Absürt komedinin en sağlam örneklerinden biri olan dizinin yaratıcısı Burak Aksak. Fakat sadece absürt komedi olarak adlandırmak haksızlık olur, öyle duygusal anları vardır ki ciğerinizi göğsünüzden söküp sağ taraftaki zigon sehpanın üzerine bırakır.

Başrolde Ali Atay ve ilk sezonda Leyla rolünde Ezgi Asaroğlu -sonrasında yaşanan bazı magazinsel olaylar sonucunda Asaroğlu diziden ayrıldı ve Leyla karakteri dikiş tutmadı- varken yan roller resmen şampiyonlar ligi; Ahmet Mümtaz Taylan, Serkan Keskinoğlu, Osman Sonant, Cengiz Bozkurt, Köksal Engür gibi kadrolu isimlerin yanı sıra konuk oyuncu olarak bir kaç bölüme dahil olan Erdal Beşikçioğlu, Halit Akçatepe, Metin Üstündağ, Selin Şekerci, Perihan Savaş, Cemal Hünal gibi isimler de cabası.

Burak Aksak ve yazar ekibinin maharetine bir de Onur Ünlü yönetmenliği (58 bölüm) eklenince ortaya bir efsane çıkması kaçınılmazdı.

Ama bir başka detay da dizinin kendine dair bir evren yaratmasıydı. O evrende kötüler bile o kadar kötü değildi, kendilerine kadar. Sigara ya da içkinin adının bile anılmasının tü kaka olduğu bir zaman diliminde içki, üzüm, sigara da sakız olmuştu. Burada aman sigara ekranlarda fosur fosur gösterilsin edebiyatı yapmıyoruz tabii ki ama hakim güce yaranmak için içkinin adının anılmaması gibi mabadından oto sansür uyduranlara da buradan selam etmek boynumuzun borcu. İşte Leyla ile Mecnun bu gibi durumlarla müthiş bir şekilde dalga geçen bir efsaneydi, üstelik devlet televizyonunda.

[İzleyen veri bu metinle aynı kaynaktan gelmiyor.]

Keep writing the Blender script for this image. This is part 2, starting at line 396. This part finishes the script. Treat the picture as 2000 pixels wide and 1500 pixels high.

Gerçi şunu da itiraf etmek gerek, reyting kaygılı -haklı olarak- bir özel kanalda da bu kadar uzun soluklu olamazdı.

Hangi bir güzelliğinden bahsedeyim. Mecnun’un salak hallerine gülerken bir anda İsmail Abimin o masum bakan gözlerine, kirlenmemişliğine duygulanmamdan mı bahsetsem, yoksa Yavuz’un görme engelli aşkı için sahilde ona kitap hatta Turgut Uyar okumasından mı, yoksa İsmail Abimle o geminin gelmesi için bıkmadan beklememizden mi ? Veyahut yine İsmail Abimin Şekerpare’ye olan aşkı sebebi ile dudakları titrerken göğsünü göstererek “Şuram acıyor Mecnun” dediği an gözyaşlarımı tutamamamdan mı ?

Müzikleri ise bir başka efsane. Mehmet Erdem’in başı çektiği ekip dizi sırasında sizi yerinize mıhlarken oyuncu kadrosu da Leyla The Band’i kurarak sivil hayatta da bizi depresyona sokmaya yemin eti.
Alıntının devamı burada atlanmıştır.